A good article in The Atlantic about the protesters in Oregon:
Many progressives have become fluent in the arguments for police restraint, restraint about labeling terrorism, and reforming sentencing laws. The challenge now is for them to translate those arguments into a case where the subjects are not so sympathetic and don’t agree with them.
People are sticking up for their comrades, protesting the excessive criminalization of an old agricultural practice, standing together in solidarity against a formidable source of power, trying hopelessly to resist the rootlessness, atomization and the broken connection between people and land that characterize late capitalist societies.
Yes, they wear off-putting hats and many of them are fat and ugly. They are uncouth and say stupid things. They also tend to sound like major assholes. Is that why they get no support from progressives? Because of what they say? Even though they haven’t harmed anybody? Are words again more important than deeds? Or are spurious identity categories more important than anything else?
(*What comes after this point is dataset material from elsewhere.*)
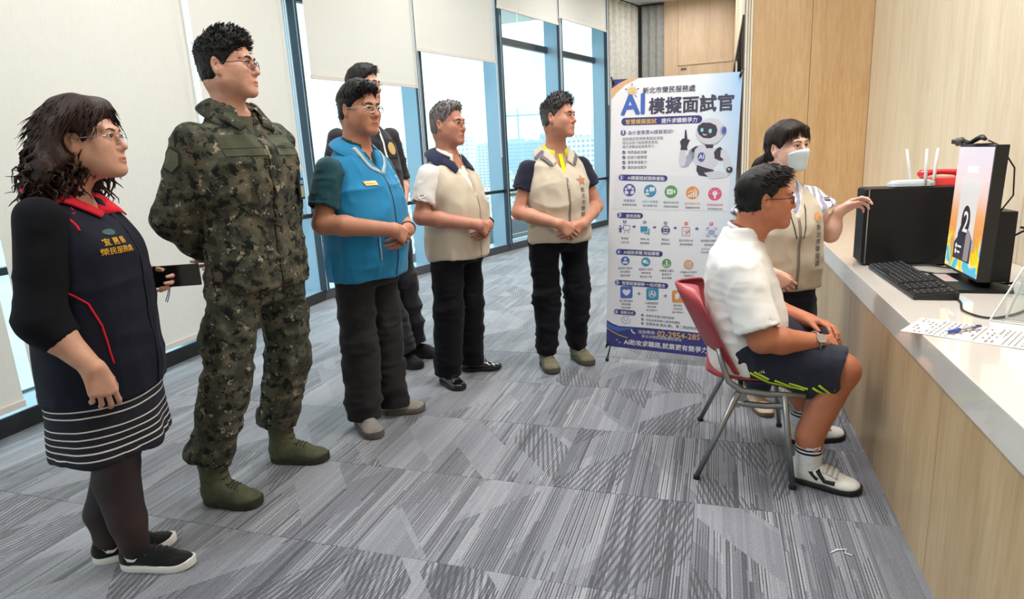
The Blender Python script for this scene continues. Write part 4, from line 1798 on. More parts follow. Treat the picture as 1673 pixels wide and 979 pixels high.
def keyboard():
    o = at('keyboard', 'black full-size keyboard near the counter edge', 'keyboard', .757, 2.92, Z0, RAD(1.8))
    b = MB()
    L, W = .325, .0735
    b.add([(-W, -L, .001), (W, -L, .001), (W, L, .001), (-W, L, .001), (-W, -L, .016), (W, -L, .030), (W, L, .030), (-W, L, .016)], [(0, 3, 2, 1), (4, 5, 6, 7), (0, 1, 5, 4), (1, 2, 6, 5), (2, 3, 7, 6), (3, 0, 4, 7)])
    b.build('body', M_BLACK_PLASTIC, o, bevel=.004)
    k = MB()
    rows = 6
    for r in range(rows):
        x = -W + .014 + r * .0215 + (.006 if r == 5 else 0)
        ncol = 22
        for c in range(ncol):
            if c in (15, 19) and r < 6:
                continue
            y = L - .018 - c * (2 * L - .036) / (ncol - 1)
            if r == 0 and 4 <= c <= 8 and c != 4:
                continue
            hw = .0108
            hl = .0118 if not (r == 0 and c == 4) else .0118
            y1 = y - hl
            if r == 0 and c == 4:
                y1 = y - hl - 4 * (2 * L - .036) / (ncol - 1)
            zb = .016 + (x + W) / (2 * W) * .014
            k.add([(x - hw, y1, zb), (x + hw, y1, zb + .002), (x + hw, y + hl, zb + .002), (x - hw, y + hl, zb), (x - hw * .75, y1 + .003, zb + .007), (x + hw * .75, y1 + .003, zb + .0085), (x + hw * .75, y + hl - .003, zb + .0085), (x - hw * .75, y + hl - .003, zb + .007)],
                  [(4, 5, 6, 7), (0, 1, 5, 4), (1, 2, 6, 5), (2, 3, 7, 6), (3, 0, 4, 7)])
    ko = k.build('keys', mat('key_black', (30, 30, 34), .38), o)
    ko['kind'] = 'stuff'
    lg = MB()
    for r in range(6):
        for c in range(22):
            if c in (15, 19) or (r == 0 and 4 < c <= 8):
                continue
            x = -W + .016 + r * .0215
            y = L - .018 - c * (2 * L - .036) / 21
            zb = .016 + (x + W) / (2 * W) * .014 + .0087
            lg.add([(x - .001, y - .003, zb), (x + .005, y - .003, zb + .0006), (x + .005, y + .003, zb + .0006), (x - .001, y + .003, zb)], [(0, 1, 2, 3)])
    l = lg.build('key_legends', mat('legend_white', (150, 152, 156), .6), o)
    l['kind'] = 'stuff'
    return o
keyboard()

# ---- portrait monitor on a low stand, screen lit
def screen_mat():
    t = NT('screen_picture')
    tc = t.n('TexCoord')
    sp = t.n('SeparateXYZ')
    t.l(tc.outputs['Object'], sp.inputs[0])
    no = t.n('TexNoise', i_Scale=5.5, i_Detail=1.0, i_Distortion=2.2)
    t.l(tc.outputs['Object'], no.inputs['Vector'])
    z = t.math('DIVIDE', sp.outputs['Z'], .50)
    sky = t.ramp(z, [(.0, lin((250, 214, 60))), (.22, lin((250, 196, 40))), (.32, lin((240, 150, 60))), (.55, lin((246, 176, 110))), (.72, lin((246, 214, 206))), (1.0, lin((236, 222, 232)))])
    paint = t.ramp(no.outputs['Fac'], [(.0, lin((70, 180, 220))), (.40, lin((90, 200, 226))), (.46, lin((250, 240, 190))), (.50, lin((252, 222, 20))), (.58, lin((250, 214, 10))), (.63, lin((240, 160, 60))), (.72, lin((70, 190, 226)))])
    k = t.math('SMOOTH_MIN', 1.0, t.math('MAXIMUM', 0.0, t.math('DIVIDE', t.math('SUBTRACT', .43, z), .12)), .1)
    c = t.mix(k, sky, paint)
    t.b.inputs['Base Color'].default_value = (.02, .02, .02, 1)
    t.l(c, t.b.inputs['Emission Color'])
    t.b.inputs['Emission Strength'].default_value = .85
    t.b.inputs['Roughness'].default_value = .3
    return t.m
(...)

In the meanwhile, a bunch of rapists in Cologne gets endless “let’s not jump to conclusions”, “let’s not generalize.” Actual rapists who did horrible things to human beings.
Don’t get me wrong, I feel no compassion for the Oregon cowboys. I’m not a compassionate person by nature, and I prefer to be judgmental rather than empathetic. To me, if the cowboys are incapable of engaging with figures of authority in a more productive way, I say, screw them.
It’s the lack of logic and clear organizing principles that gets to me, not the plight of the unattractive cowboys. And here I see no logic.